Jan 11, 2005 15:23
So. I never did manage to get to a library over break (the one closest to my home was CLOSED for renovations; apparently whatever bureaocrat made that ludicrous decision didn't understand that I was going to be there) and I didn't want to use the home computer for LJ checking in case my brother or even my parents decided to explore, so I haven't checked my friends' listings in over three weeks.
This is definitely a transition time. I woke up remembering a dream, strange combination of stress-dream with school and conference and touchy emotional state and high fantasy. Ruth was in it. She didn't understand. More precisely, she was acting in a way that I percieved as very exclusive, shunting me away, and as it was my dream my perception is pretty relevant. I have trouble seeing Ruth actually act that way. But there's the strange thing, how much my emotional state was part of it, and how aware I was of my emotional state. It really felt more like the way I am when I'm spiraling, the bad day dreams, with the implausible scenery of dreams layered on top, than what I usually think of as dreaming.
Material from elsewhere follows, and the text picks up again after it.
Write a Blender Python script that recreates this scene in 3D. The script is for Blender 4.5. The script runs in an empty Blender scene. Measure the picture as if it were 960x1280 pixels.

I know I'm stressed because by 11:30 pm yesterday it felt like I'd lived five days instead of just one. I had trouble convincing myself it wasn't at least Tuesday, if not Weds or Thursday. I'm oscillating between feeling I'm in paradise (snow!) and wanting to run and being bored and not really feeling much, just routine, several times over the day with little sense of continuity. It's not uber-bad, some of it's quite fun actually, but it is pretty stressful. I think I'll feel more comfortable in my new room when I've finished unpacking. There's still a lot of stuff taking up floorspace. I realised there's no desk, which bothered me more than I would have thought at first (after all, I didn't have a real desk last semester and I never use the one at home for writing on) but then I realised it was the lack of drawers and horizontal surface space that was getting to me most. There's enough dresser space that I converted some into desk drawers, and all I have to do is ask to move the TV somewhere else and I'll have surface. (The TV doesn't work. It might be able to play DVD's. I see no real reason to have a TV anyway.) I'm half stocked on food for the moment. I'm sleepy.
I'm going to check other people's stuff briefly now.